start INFORMATION PROVIDED
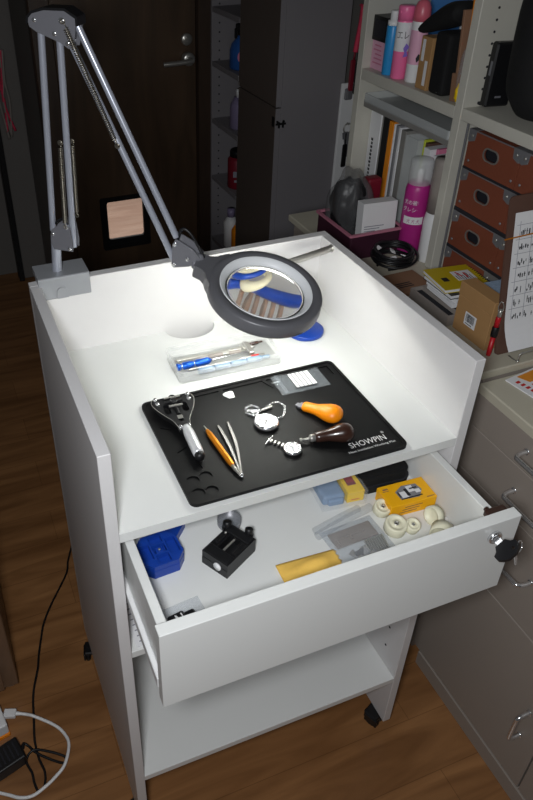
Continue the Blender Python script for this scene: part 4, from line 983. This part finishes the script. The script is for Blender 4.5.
for k in range(13):
    a = a0 - .85 + 1.7 * k / 12
    for z in (.070, .086): vs.append((.0247 * math.cos(a), .0247 * math.sin(a), z))
for k in range(12): fs.append((2 * k, 2 * k + 2, 2 * k + 3, 2 * k + 1))
mb.add(vs, fs, True); bd = link('white_band', mb, 'white', t, label='white printed band')
link('lettering', textmb('犬 犬 犬', .0095, Xw_(ZC + .0735), .0004, wrap=.0245, align='CENTER', width=.026), 'magenta', t)
t = thing('aerosol_can', 'white can with a tall warm-grey cap against the bookcase upright', 'can', (.8190, .5120, ZC))
Xo = Matrix.Translation((.8190, .5120, ZC))
mb = MB(Xo); mb.lathe([(0, 0), (.0205, 0), (.0215, .0015), (.0215, .088), (.0205, .092), (.0185, .104), (0, .104)], 32); link('body', mb, 'white', t)
mb = MB(Xo); mb.lathe([(0, .105), (.0200, .105), (.0200, .208), (.0185, .212), (0, .2125)], 32); link('cap', mb, 'greycap', t, label='tall warm-grey cap')
# ================================================================ bookcase on the low cabinet
bc = thing('bookcase', 'off-white open bookcase standing on the low cabinet', 'bookcase', (.94, .48, ZC))
XB, XK = .7960, 1.0900
for y0, y1 in ((.8050, .8250), (.4690, .4890), (.1300, .1500)):
    mb = MB(); mb.box(XB, XK, y0, y1, ZC, 1.76, .001); up_ = link('upright', mb, 'shelf', bc)
    if .46 < y0 < .48:
        mb = MB()
        for k in range(14): mb.cyl((.832, .4692, 1.098 + k * .0185), (.832, .4684, 1.098 + k * .0185), .0022, n=10)
        mb.cyl((.830, .4692, 1.0745), (.830, .4620, 1.0745), .0030, n=10)
        link('peg_hole', mb, 'ink', up_)
mb = MB(); mb.box(XB + .001, XK - .009, .4890, .8050, 1.0450, 1.0670, .001); link('shelf', mb, 'shelf', bc)
mb = MB(); mb.box(XB + .001, XK - .009, .1500, .4690, 1.0480, 1.0690, .001); link('shelf', mb, 'shelf', bc)
mb = MB(); mb.box(XB + .001, XK - .009, .1500, .8050, 1.74, 1.7598, .001); link('top', mb, 'shelf', bc)
mb = MB(); mb.box(XK - .009, XK, .1500, .8050, ZC, 1.74, 0); link('back', mb, 'shelf', bc)
S1, S2 = 1.0672, 1.0692

# brown storage boxes, four rows of two
def storage_box(h):
    t = thing('storage_box', '', 'box', (.802, 0, 0), 'brown storage boxes in the bookcase')
    w, d = .0655, .235
    Xf = frame3((.802, 0, 0), (0, -1, 0), (-1, 0, 0))
    mb = MB(Xf); hole = [(-.006 + .0095 * math.cos(a), h * .54 + .0095 * math.sin(a)) for a in [PI / 2 + PI * k / 10 for k in range(11)]]
    hole += [(.010 + .0095 * math.cos(a), h * .54 + .0095 * math.sin(a)) for a in [-PI / 2 + PI * k / 10 for k in range(11)]]
    hole = [(x - .004, y) for x, y in hole]
    mb.plate(rect(-w, w, 0, h), -.0025, 0, [hole])
    mb.plate(rect(-w, w, 0, .002), -d, -.0025); mb.plate(rect(-w, -w + .0025, .002, h), -d, -.0025); mb.plate(rect(w - .0025, w, .002, h), -d, -.0025); mb.plate(rect(-w, w, .002, h), -d - .002, -d); mb.plate(rect(-w + .0026, w - .0026, h - .003, h - .0005), -d, -.0026)
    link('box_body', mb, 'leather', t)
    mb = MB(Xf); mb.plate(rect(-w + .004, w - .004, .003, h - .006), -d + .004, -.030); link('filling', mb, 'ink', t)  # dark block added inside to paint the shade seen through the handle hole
    hi = [(hx * 1, hy) for hx, hy in hole]; cx = sum(p[0] for p in hole) / len(hole); cy = h * .54
    ho = [(cx + (x - cx) * 1.13, cy + (y - cy) * 1.24) for x, y in hole]
    mb = MB(Xf); mb.plate(ho, 0, .0016, [hi]); link('handle_rim', mb, 'steel', t, label='oval metal handle rim')
    for s in (-1, 1):
        mb = MB(Xf)
        mb.plate([(s * w, h), (s * w, h - .021), (s * (w - .004), h - .022), (s * (w - .0165), h - .017), (s * (w - .018), h - .004), (s * (w - .018), h)], -.0002, .0009)
        mb.plate(rect(min(s * w, s * (w - .018)), max(s * w, s * (w - .018)), h, h + .0009), -.018, .0009); mb.box(s * w - .0009 * (s < 0), s * w + .0009 * (s > 0), h - .019, h, -.016, .0009, 0)
        cp = link('corner_plate', mb, 'corner', t, label='metal corner plate')
        mb = MB(Xf)
        for x, y in ((w - .009, h - .010),): mb.ell((s * x, y, .0009), (.0030, .0030, .0016), 12, 8)
        link('rivet', mb, 'steel', cp)
        mb = MB(Xf); mb.ell((s * (w - .010), .012, .0002), (.0026, .0026, .0014), 12, 8); link('stud', mb, 'corner', t)
    mb = MB(Xf); mb.plate(rect(-w + .018, w - .018, h - .0015, h + .0006), -.0005, .0006); link('edge_strip', mb, 'corner', t)
    return t
rows = ((.9740, .0660, 'top'), (.8970, .0720, 'second'), (.8215, .0670, 'third'), (.7504, .0640, 'bottom'))
for z, h, nm in rows:
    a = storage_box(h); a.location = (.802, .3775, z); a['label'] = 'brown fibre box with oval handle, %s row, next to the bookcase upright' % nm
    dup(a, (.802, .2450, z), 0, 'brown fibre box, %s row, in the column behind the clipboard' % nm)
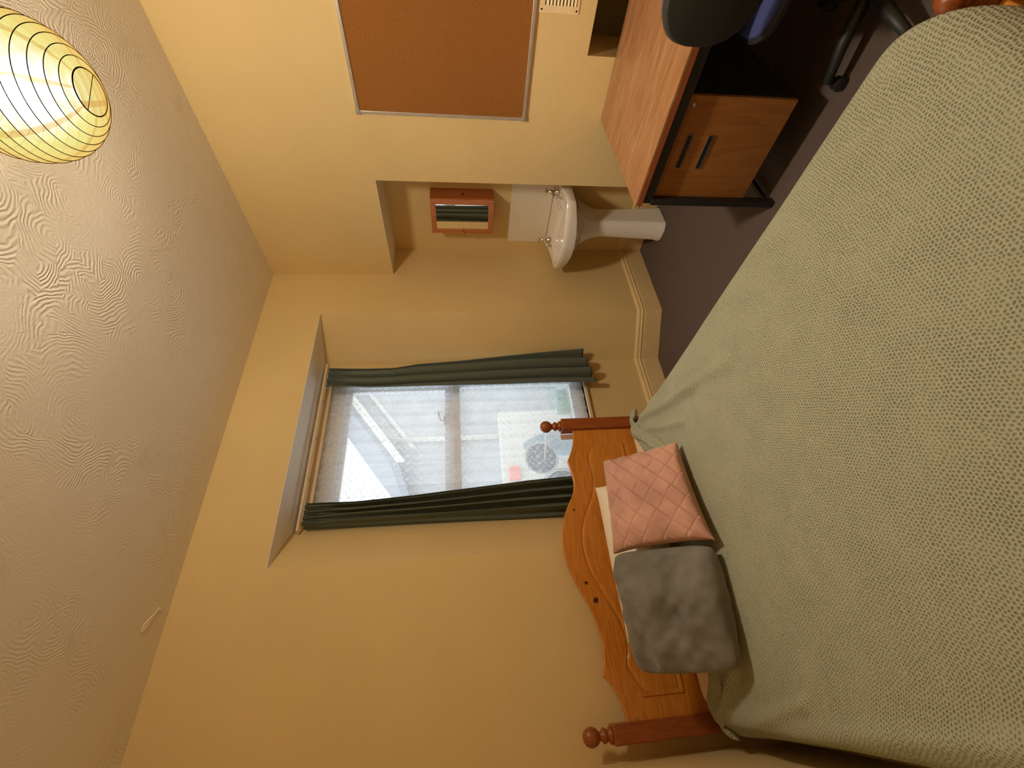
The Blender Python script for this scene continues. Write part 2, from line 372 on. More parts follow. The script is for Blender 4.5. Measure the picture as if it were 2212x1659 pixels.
def tag(o, label, cat, group=None):
    o['label'] = label; o['category'] = cat
    if group: o['group'] = group
    return o
def thing(name, loc, label, cat, group=None):
    o = bpy.data.objects.new(name, None); C.objects.link(o); o.location = loc; o.empty_display_size = .05
    ORG[o.name] = Vector(loc); return tag(o, label, cat, group)
def struct(o): o['kind'] = 'structure'; return o
def sempty(name, loc):
    o = bpy.data.objects.new(name, None); C.objects.link(o); o.location = loc; ORG[o.name] = Vector(loc); o['kind'] = 'structure'; return o
def sm(t): t = max(0, min(1, t)); return t*t*(3-2*t)
def lerp(a, b, t): return a+(b-a)*t
def interp(tab, x):
    for (x0, y0), (x1, y1) in zip(tab, tab[1:]):
        if x <= x1: return lerp(y0, y1, (x-x0)/(x1-x0) if x > x0 else 0)
    return tab[-1][1]
def vn(x, y, s=0):                                   # cheap smooth value noise
    def hsh(i, j): return (math.sin(i*127.1+j*311.7+s*74.7)*43758.5453) % 1
    i, j = math.floor(x), math.floor(y); fx, fy = sm(x-i), sm(y-j)
    return lerp(lerp(hsh(i, j), hsh(i+1, j), fx), lerp(hsh(i, j+1), hsh(i+1, j+1), fx), fy)*2-1

# ------------------------------------------------------------------ room shell
H = 2.9586; XL = -3.005; YR = -3.75; AL = .3102; AW = .7786; AZ = 2.0765
RA, RB, RA2, RB2, RZ, RD = -.396, -2.1229, -.6606, -1.8458, 2.562, .2828
WX0, WX1, WZ0, WZ1 = -1.80, -.74, .655, 2.515          # window opening
OUT = .46
struct(G().box(XL-.2, AL+.2, YR-.2, OUT, -.12, 0).obj('floor', M['carpet']))
struct(G().box(XL-.2, AL+.2, YR-.2, OUT, H, H+.12).obj('ceiling', M['ceil']))
g = G()
g.prism([(XL-.2, 0), (RB, 0), (RB2, RD), (RB2, OUT), (XL-.2, OUT)], 0, H)
g.prism([(RA, 0), (AL+.2, 0), (AL+.2, OUT), (RA2, OUT), (RA2, RD)], 0, H)
g.prism([(RB, 0), (RA, 0), (RA2, RD), (RA2, OUT), (RB2, OUT), (RB2, RD)], RZ, H)
g.box(RB2, WX0, RD, OUT, 0, RZ); g.box(WX1, RA2, RD, OUT, 0, RZ)
g.box(WX0, WX1, RD, OUT, 0, WZ0); g.box(WX0, WX1, RD, OUT, WZ1, RZ)
struct(g.obj('wall_back', M['wall']))
NY0, NY1, NZ = -1.506, -2.35, .867
g = G()
g.box(AL, AL+.2, -AW, 0, 0, AZ); g.box(0, AL+.2, -AW, 0, AZ, H)
g.box(0, AL+.2, NY0, -AW, 0, H); g.box(0, AL+.2, NY1, NY0, NZ, H); g.box(0, AL+.2, YR, NY1, 0, H)
wr = struct(g.obj('wall_right', M['wall']))
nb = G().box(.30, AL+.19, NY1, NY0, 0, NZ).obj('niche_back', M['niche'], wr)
struct(G().box(XL-.2, XL, YR, 0, 0, H).obj('wall_left', M['wall']))
struct(G().box(XL-.2, AL+.2, YR-.2, YR, 0, H).obj('wall_rear', M['wall']))

g = G(); g.prism([(RB+.001, .001), (RA-.001, .001), (RA2-.001, RD), (RB2+.001, RD)], RZ-.003, RZ+.002); struct(g.obj('trim_1', M['soffit']))  # thin panel added under the recess soffit to carry the daylight tone
struct(G().box(.001, AL, -AW, -.001, AZ-.003, AZ+.002).obj('trim_2', M['soffit']))  # added panel under the alcove soffit, same pale colour
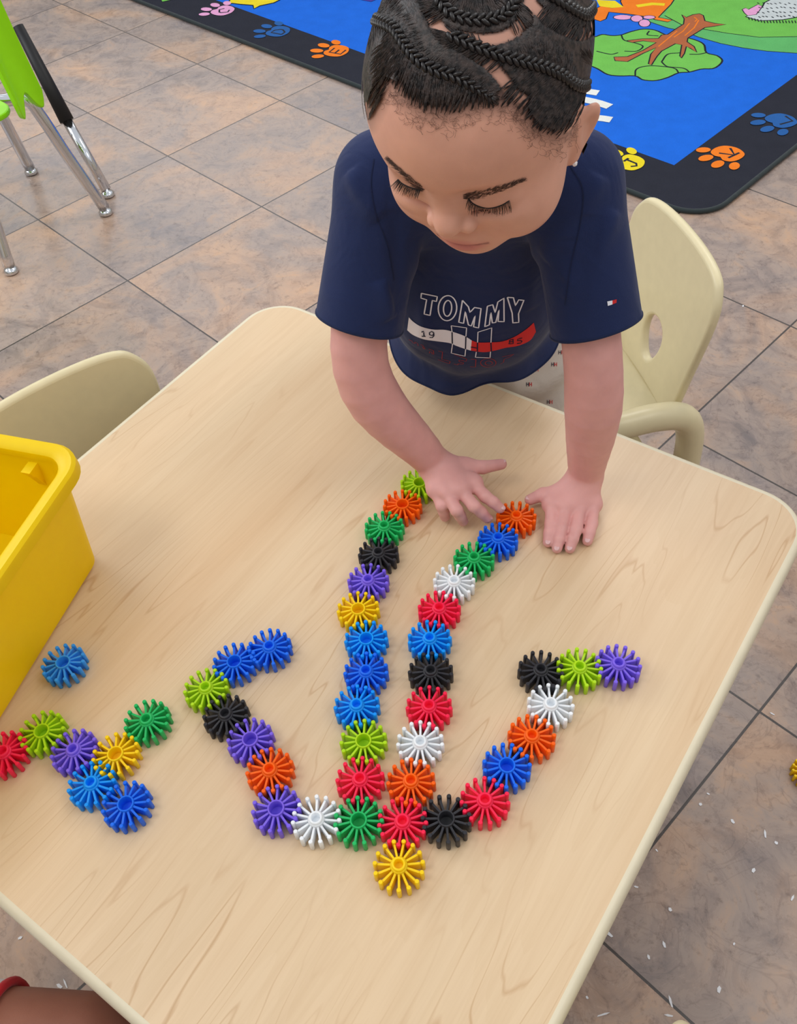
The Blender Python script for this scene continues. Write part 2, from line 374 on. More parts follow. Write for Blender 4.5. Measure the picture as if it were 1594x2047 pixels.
end INFORMATION PROVIDED
[THE TASK] Show every line in the entries where the string "this" occurs.

[WORKED ANSWER]
Continue the Blender Python script for this scene: part 4, from line 983. This part finishes the script. The script is for Blender 4.5.
The Blender Python script for this scene continues. Write part 2, from line 372 on. More parts follow. The script is for Blender 4.5. Measure the picture as if it were 2212x1659 pixels.
The Blender Python script for this scene continues. Write part 2, from line 374 on. More parts follow. Write for Blender 4.5. Measure the picture as if it were 1594x2047 pixels.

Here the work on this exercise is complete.